STATED TASK — Retype the whole listing below, character for character.

AVAILABLE DATA —

____

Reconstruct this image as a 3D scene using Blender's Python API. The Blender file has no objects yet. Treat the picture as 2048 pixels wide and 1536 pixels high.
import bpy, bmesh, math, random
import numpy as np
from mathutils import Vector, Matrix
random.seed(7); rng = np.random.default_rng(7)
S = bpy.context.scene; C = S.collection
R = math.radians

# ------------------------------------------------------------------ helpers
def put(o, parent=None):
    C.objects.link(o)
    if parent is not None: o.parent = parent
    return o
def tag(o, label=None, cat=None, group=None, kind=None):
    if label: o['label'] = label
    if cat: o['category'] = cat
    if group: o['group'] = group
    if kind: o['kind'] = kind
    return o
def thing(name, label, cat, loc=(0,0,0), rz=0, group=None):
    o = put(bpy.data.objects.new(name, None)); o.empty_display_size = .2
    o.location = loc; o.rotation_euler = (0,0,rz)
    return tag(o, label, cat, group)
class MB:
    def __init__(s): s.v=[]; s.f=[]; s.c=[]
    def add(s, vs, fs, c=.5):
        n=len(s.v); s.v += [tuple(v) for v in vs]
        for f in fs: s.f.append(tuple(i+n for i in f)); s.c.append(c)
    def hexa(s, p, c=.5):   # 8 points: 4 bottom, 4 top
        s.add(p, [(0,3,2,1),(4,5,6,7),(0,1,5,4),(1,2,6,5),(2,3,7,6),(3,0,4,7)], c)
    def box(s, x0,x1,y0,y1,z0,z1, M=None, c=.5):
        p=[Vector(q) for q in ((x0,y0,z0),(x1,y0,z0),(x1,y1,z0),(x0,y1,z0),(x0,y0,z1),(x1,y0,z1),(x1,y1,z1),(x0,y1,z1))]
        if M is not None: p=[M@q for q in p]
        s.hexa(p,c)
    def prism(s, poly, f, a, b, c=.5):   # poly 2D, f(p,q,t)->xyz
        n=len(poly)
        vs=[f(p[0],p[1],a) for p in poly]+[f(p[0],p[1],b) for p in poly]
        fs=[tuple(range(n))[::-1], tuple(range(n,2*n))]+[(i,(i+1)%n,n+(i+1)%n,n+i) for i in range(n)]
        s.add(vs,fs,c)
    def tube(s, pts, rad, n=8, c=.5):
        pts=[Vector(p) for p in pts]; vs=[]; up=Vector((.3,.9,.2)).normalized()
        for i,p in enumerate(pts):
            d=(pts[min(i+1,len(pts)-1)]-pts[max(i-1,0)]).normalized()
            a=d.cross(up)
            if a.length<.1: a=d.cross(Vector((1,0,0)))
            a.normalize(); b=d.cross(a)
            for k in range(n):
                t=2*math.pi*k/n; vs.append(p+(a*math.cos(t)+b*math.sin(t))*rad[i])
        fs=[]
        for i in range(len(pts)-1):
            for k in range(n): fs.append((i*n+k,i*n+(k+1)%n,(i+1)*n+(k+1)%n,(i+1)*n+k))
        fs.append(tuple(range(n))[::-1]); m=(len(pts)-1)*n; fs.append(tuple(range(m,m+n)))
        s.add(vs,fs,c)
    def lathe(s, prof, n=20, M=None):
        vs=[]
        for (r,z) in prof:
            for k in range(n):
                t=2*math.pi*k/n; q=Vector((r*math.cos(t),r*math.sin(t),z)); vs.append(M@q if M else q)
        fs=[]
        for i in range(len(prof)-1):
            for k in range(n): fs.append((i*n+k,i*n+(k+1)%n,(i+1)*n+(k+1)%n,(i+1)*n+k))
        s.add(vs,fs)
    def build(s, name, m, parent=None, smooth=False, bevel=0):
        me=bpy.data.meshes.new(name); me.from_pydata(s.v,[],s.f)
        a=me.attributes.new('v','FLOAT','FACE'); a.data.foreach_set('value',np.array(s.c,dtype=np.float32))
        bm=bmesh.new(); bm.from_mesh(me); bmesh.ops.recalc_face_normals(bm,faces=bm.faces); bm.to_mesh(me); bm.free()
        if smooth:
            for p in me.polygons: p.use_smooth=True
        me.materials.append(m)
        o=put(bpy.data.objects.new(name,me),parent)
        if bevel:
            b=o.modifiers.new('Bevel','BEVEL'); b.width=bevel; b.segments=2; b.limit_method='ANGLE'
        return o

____

WORKED ANSWER —
Reconstruct this image as a 3D scene using Blender's Python API. The Blender file has no objects yet. Treat the picture as 2048 pixels wide and 1536 pixels high.
import bpy, bmesh, math, random
import numpy as np
from mathutils import Vector, Matrix
random.seed(7); rng = np.random.default_rng(7)
S = bpy.context.scene; C = S.collection
R = math.radians

# ------------------------------------------------------------------ helpers
def put(o, parent=None):
    C.objects.link(o)
    if parent is not None: o.parent = parent
    return o
def tag(o, label=None, cat=None, group=None, kind=None):
    if label: o['label'] = label
    if cat: o['category'] = cat
    if group: o['group'] = group
    if kind: o['kind'] = kind
    return o
def thing(name, label, cat, loc=(0,0,0), rz=0, group=None):
    o = put(bpy.data.objects.new(name, None)); o.empty_display_size = .2
    o.location = loc; o.rotation_euler = (0,0,rz)
    return tag(o, label, cat, group)
class MB:
    def __init__(s): s.v=[]; s.f=[]; s.c=[]
    def add(s, vs, fs, c=.5):
        n=len(s.v); s.v += [tuple(v) for v in vs]
        for f in fs: s.f.append(tuple(i+n for i in f)); s.c.append(c)
    def hexa(s, p, c=.5):   # 8 points: 4 bottom, 4 top
        s.add(p, [(0,3,2,1),(4,5,6,7),(0,1,5,4),(1,2,6,5),(2,3,7,6),(3,0,4,7)], c)
    def box(s, x0,x1,y0,y1,z0,z1, M=None, c=.5):
        p=[Vector(q) for q in ((x0,y0,z0),(x1,y0,z0),(x1,y1,z0),(x0,y1,z0),(x0,y0,z1),(x1,y0,z1),(x1,y1,z1),(x0,y1,z1))]
        if M is not None: p=[M@q for q in p]
        s.hexa(p,c)
    def prism(s, poly, f, a, b, c=.5):   # poly 2D, f(p,q,t)->xyz
        n=len(poly)
        vs=[f(p[0],p[1],a) for p in poly]+[f(p[0],p[1],b) for p in poly]
        fs=[tuple(range(n))[::-1], tuple(range(n,2*n))]+[(i,(i+1)%n,n+(i+1)%n,n+i) for i in range(n)]
        s.add(vs,fs,c)
    def tube(s, pts, rad, n=8, c=.5):
        pts=[Vector(p) for p in pts]; vs=[]; up=Vector((.3,.9,.2)).normalized()
        for i,p in enumerate(pts):
            d=(pts[min(i+1,len(pts)-1)]-pts[max(i-1,0)]).normalized()
            a=d.cross(up)
            if a.length<.1: a=d.cross(Vector((1,0,0)))
            a.normalize(); b=d.cross(a)
            for k in range(n):
                t=2*math.pi*k/n; vs.append(p+(a*math.cos(t)+b*math.sin(t))*rad[i])
        fs=[]
        for i in range(len(pts)-1):
            for k in range(n): fs.append((i*n+k,i*n+(k+1)%n,(i+1)*n+(k+1)%n,(i+1)*n+k))
        fs.append(tuple(range(n))[::-1]); m=(len(pts)-1)*n; fs.append(tuple(range(m,m+n)))
        s.add(vs,fs,c)
    def lathe(s, prof, n=20, M=None):
        vs=[]
        for (r,z) in prof:
            for k in range(n):
                t=2*math.pi*k/n; q=Vector((r*math.cos(t),r*math.sin(t),z)); vs.append(M@q if M else q)
        fs=[]
        for i in range(len(prof)-1):
            for k in range(n): fs.append((i*n+k,i*n+(k+1)%n,(i+1)*n+(k+1)%n,(i+1)*n+k))
        s.add(vs,fs)
    def build(s, name, m, parent=None, smooth=False, bevel=0):
        me=bpy.data.meshes.new(name); me.from_pydata(s.v,[],s.f)
        a=me.attributes.new('v','FLOAT','FACE'); a.data.foreach_set('value',np.array(s.c,dtype=np.float32))
        bm=bmesh.new(); bm.from_mesh(me); bmesh.ops.recalc_face_normals(bm,faces=bm.faces); bm.to_mesh(me); bm.free()
        if smooth:
            for p in me.polygons: p.use_smooth=True
        me.materials.append(m)
        o=put(bpy.data.objects.new(name,me),parent)
        if bevel:
            b=o.modifiers.new('Bevel','BEVEL'); b.width=bevel; b.segments=2; b.limit_method='ANGLE'
        return o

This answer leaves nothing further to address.